Las Sombras de Darío Ruiz Gómez, quizás  responda a estos interrogantes. Exquisitamente abigarrada, y escrita en una vigorosa prosa que permite leerla con la misma delectación  con que  se escucha las historias de los mayores junto al crepitar de la hoguera; esta novela de naturaleza proustiana   en su indagación de acento vívidamente lírico, ausculta esas vidas inanes carcomidas por el sopor y devoradas por el tedio. Ambiente gris e infecundo que se impone cuando a todo acto humano se le niega la trascendencia y se le obliga al código draconiano de lo prefigurado.
Prolija en las viñetas de los rituales sociales instaurados después del  ascenso de Franco, cada línea rezuma la intranquila serenidad, el sosegado caos, el cierzo que tras de sí lleva los cambios  de un sistema que hace de la profilaxis y el decoro, un dogma que guarda en sus entrañas ruina moral y descomposición ética.
Porque es en las vivencias rutinarias, en la incorporación de los nuevos hábitos, en la impostada sujeción a los recientes preceptos, que la escritura de Darío Ruiz Gómez logra un examen que supera el  sicologismo,  para hacer de la omnisciencia del relato una penetrante observación que estremece las manidas convenciones y los apegos a las costumbres.
Como aquellas huidizas sombras que la luz crepuscular convierte en las presencias fantasmales del día, por las páginas de este libro desfila el oficinista, el profesor de filosofía, el fallido bailarín de la noche y la apesadumbrada mujer madrileña. Personas, que como tantas otras, la posguerra española las embistió con la irrupción de una nueva simbología y un tácito silencio sobre un pasado siempre sospechoso y negado en la conversación pública.
Ya sea en la desesperada búsqueda del hijo  que  se esfumó propugnando ciegamente las ideas de la república; en el jadeo cansino de la prostituta, o en la descripción de un Madrid con una  pestilente  multitud que se desdibuja en el metro  en un masa informe;  esta novela nos muestra a la ciudad que se reinventa para curar la derrota, para permitir la convivencia desafiando de manera silenciosa las máximas que un poder espurio  impone.
A este cuadro de decrepitud anímica y asfixia existencial, de simulación y sentimientos inconfesados,  el autor contrapone un remedo de falange que en una ciudad latinoamericana un conservadurismo criollo expone con visos de comedia.  El que en un paraje del trópico se erija una universidad que preconiza un catolicismo ultramontano, confirma el bovarismo delirante en el que se cae cuando el fanatismo ideológico se conjuga con la ceguera religiosa.
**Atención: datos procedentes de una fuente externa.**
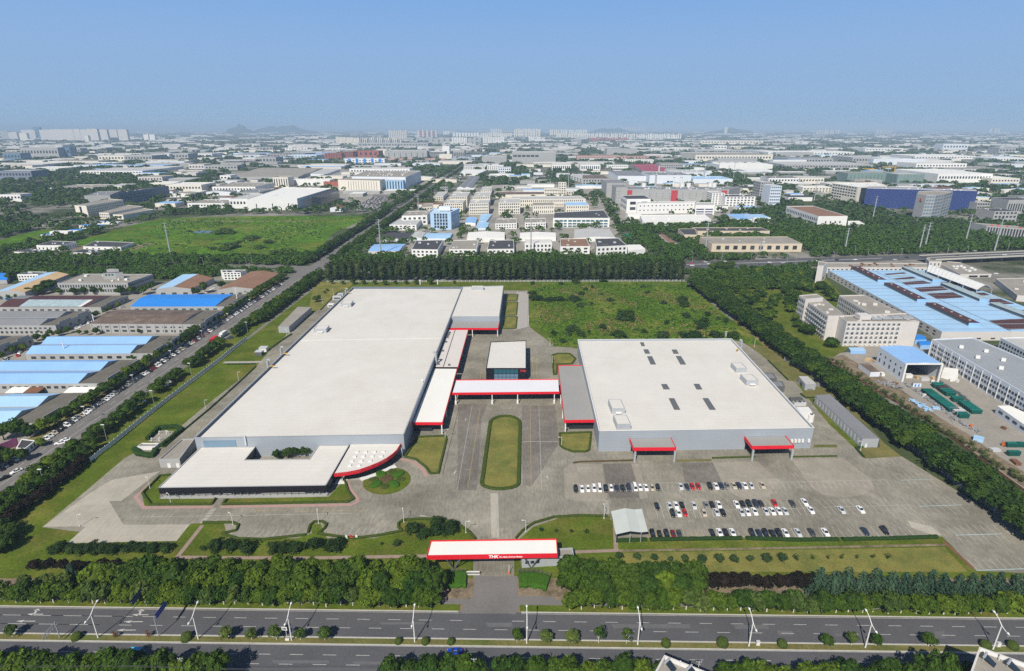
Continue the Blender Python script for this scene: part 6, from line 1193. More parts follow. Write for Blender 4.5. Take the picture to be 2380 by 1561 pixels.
for k, (t, x, y, w_, h_, m) in enumerate((('b0', 1268, 1215, 11, 8, L_BROAD), ('b0', 635, 965, 7, 7, L_BROAD), ('b0', 195, 965, 6, 6, L_BROAD), ('b0', 278, 965, 5, 5, L_DEEP), ('b0', 378, 968, 5, 5, L_DEEP), ('b0', 465, 980, 5, 6, L_BROAD), ('b0', 900, 975, 7, 7, L_DEEP), ('b0', 1295, 965, 4, 5, L_DEEP), ('b0', 740, 975, 5, 5, L_DEEP), ('b0', 810, 980, 5, 5, L_BUSH), ('b0', 550, 985, 9, 6, L_DEEP), ('b0', 130, 1150, 8, 7, L_DEEP), ('b0', 225, 1125, 8, 7, L_BROAD), ('b0', 25, 1200, 6, 6, L_BROAD), ('b0', 345, 1035, 9, 7, L_DARK), ('b0', 435, 1030, 8, 7, L_DEEP), ('b0', 515, 1212, 7, 4, L_DEEP), ('b0', 780, 1210, 5, 3, L_DEEP), ('b0', 1105, 720, 5, 6, L_BROAD), ('b0', 1035, 745, 5, 5, L_DEEP), ('b0', 985, 770, 6, 5, L_DEEP), ('b0', 895, 815, 10, 7, L_DEEP), ('b0', 1545, 592, 4, 4, L_BROAD), ('b0', 1605, 592, 4, 4, L_BROAD), ('b0', 1695, 590, 4, 4, L_DEEP), ('b0', 2145, 592, 4, 4, L_DEEP), ('b0', 2205, 592, 4, 4, L_DEEP), ('b0', 2290, 592, 4, 4, L_DEEP), ('b0', 1800, 590, 7, 7, L_DARK),
                                        ('c0', 40, 760, 14, 11, L_DARK), ('c0', 170, 740, 16, 12, L_DEEP), ('c0', 290, 740, 10, 8, L_DARK), ('c0', 380, 820, 8, 5, L_BROAD), ('c0', 100, 980, 11, 9, L_DEEP), ('c0', 220, 960, 8, 8, L_DEEP), ('c0', -20, 1040, 8, 8, L_DEEP), ('b0', 15, 640, 6, 6, L_DARK), ('b0', 90, 640, 7, 6, L_DEEP), ('b0', 160, 640, 6, 6, L_BROAD), ('b0', 100, 470, 14, 11, L_DARK), ('b0', 470, 570, 22, 14, L_DARK), ('b0', 380, 600, 18, 12, L_DARK), ('b0', 280, 610, 14, 10, L_DEEP), ('b0', 560, 600, 12, 8, L_DARK), ('b0', 700, 605, 12, 9, L_DARK), ('b0', 790, 600, 12, 9, L_DARK), ('b0', 880, 600, 12, 10, L_DARK), ('b0', 960, 595, 10, 9, L_DEEP), ('b0', 1125, 610, 14, 11, L_DARK), ('b0', 1230, 600, 12, 10, L_DARK), ('b0', 1340, 600, 14, 11, L_DEEP), ('b0', 1410, 560, 12, 10, L_DARK), ('b0', 1905, 590, 12, 14, L_DARK), ('b0', 2060, 545, 12, 9, L_DARK), ('b0', 1840, 600, 8, 7, L_DEEP))):
    plant('estate_tree', f'estate tree standing {("close to a warehouse wall" if k < 29 else "in the dark clumps around the offices")}, {ordn(k + 1 if k < 29 else k - 28)} counted from the avenue inward', 'tree', G(P(t, x, y)), w_ * .8, h_, 'broad', m, None, None, EG, .9)
for k, (x, y, co) in enumerate(((720, 915, 'white'), (760, 898, 'white'), (825, 865, 'white'), (845, 850, 'silver'), (1140, 722, 'silver'), (60, 1205, 'white'), (185, 1145, 'white'), (165, 1172, 'red'), (50, 1215, 'silver'), (190, 1120, 'navy'), (75, 645, 'sky blue'), (1915, 582, 'white'), (1960, 555, 'white'), (1975, 545, 'white'))):
    car('sedan' if k != 10 else 'van', co, G(P('b0', x, y)), rnd.uniform(0, 3), f'{co} car in the estate yards, {ordn(k + 1)} counted from the brown roofed warehouse', 'cars in the estate yards', full=False, z=.03)
for k, (x, y, co, a_) in enumerate(((560, 797, 'white', 1.2), (610, 768, 'white', 1.2), (155, 1060, 'white', .5), (40, 1125, 'black', .5))):
    car('sedan', co, G(P('c0', x, y)), -a_, ['white car parked last before the estate entrance', 'white car parked second before the estate entrance', 'white car driving near the avenue mouth', 'dark car in tree shade at the avenue mouth'][k], 'cars on the avenue mouth', full=False, z=.04)
# field and low buildings beyond the cross road
sheet('field', gp('a0', 1250, 1330, 640, 1190, 1000, 1080, 1500, 960, 2380, 940, 3420, 935, 3330, 1000, 3100, 1100, 2950, 1270, 2600, 1330), .02, M_FIELDB, 'bright green open field beyond the cross road')
sheet('field', gp('a0', -300, 1250, 150, 1120, 420, 1060, 640, 1100, 340, 1180, -300, 1330), .021, M_FIELDB, 'small green field behind the blue roofed huts')
sheet('dirt_track', gp('a0', 600, 1240, 900, 1270, 1200, 1270, 1460, 1190, 1250, 1190, 1000, 1230, 700, 1210, 560, 1230), .04, M_DIRT, 'bare earth round the dark roofed sheds'); sheet('dirt_track', gp('a0', 1600, 985, 2380, 995, 2850, 990, 2960, 965, 2840, 985, 2380, 985, 1600, 975), .04, M_DIRT, 'pale track across the field')
sheet('pond', gp('a0', 1800, 1085, 1900, 1072, 1995, 1085, 1990, 1102, 1900, 1098, 1810, 1100), .04, M_WATER, 'small pond in the green field')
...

Venerar con la misma devoción a Josemaría Escrivá de Balaguer  y a Francisco Franco, es la más inequívoca manifestación de esa endemia que padece quienes desde la parroquia caen en un mesianismo pintoresco.
Agenciado por una  dirigencia política y empresarial que en su afán europeizante desdeñan todo color local, en el Medellín de los años cincuenta crece una hipocresía y un ambiente regresivo que justifica la negación de lo diverso y la represión ideológica. Hacer de una institución educativa el baluarte de estas ideas, posibilita la difusión de una forma singular de comprender el mundo: mientras las señoras en su ascenso aristocratizante retozan y platican en las tarde de té; afuera, en las calles de una ciudad ruinosa, se persigue y se mata a quien piensa diferente.
Es Madrid y Medellín, cotejados por los rasgos que coetáneamente la historia eslabona. Es la urbe española y la provincia colombiana que nos muestran los paralelismos que se tejen y los estertores que al otro lado del océano las fatalidades del tiempo generan.  Es la España, que bajo un dominio dictatorial ve el surgimiento de una ciudad acorde a las veleidades de los millonarios y los militares. Es Colombia y los epígonos de una concepción foránea que prefieren ocultar en el culto cerrero, la convulsión que a pocas cuadras de sus casas se vive.
Obsesionado con los infortunios  de la ciudad y sus habitantes, con la simulación que disfraza el drama interior y las vidas moldeadas por rituales sociales que esconden vacíos; Darío Ruiz Gómez en todos sus libros ha sido fiel a una escritura siempre a contracorriente a los esnobismos y las imposturas.  Con Las Sombras, su obra alcanza una madurez en la que cada frase condensa una descarnada lucidez en el retrato de lo sórdido y lo sublime, en el penetrante dibujo de la tumultuosa calle y el íntimo registro del universo personal.

Con una escritura que no hace concesiones a las truculencias y el desgreño estético, Las Sombras, deberá leerse para comprender el endriago oscurantista que asoma de cuando en cuando; como el daguerrotipo de un tiempo al que hay observar con el pleno de luz, para confirmar  que toda gran novela, como lo es ésta, es una instantánea irrebatible del misterio de  lo humano.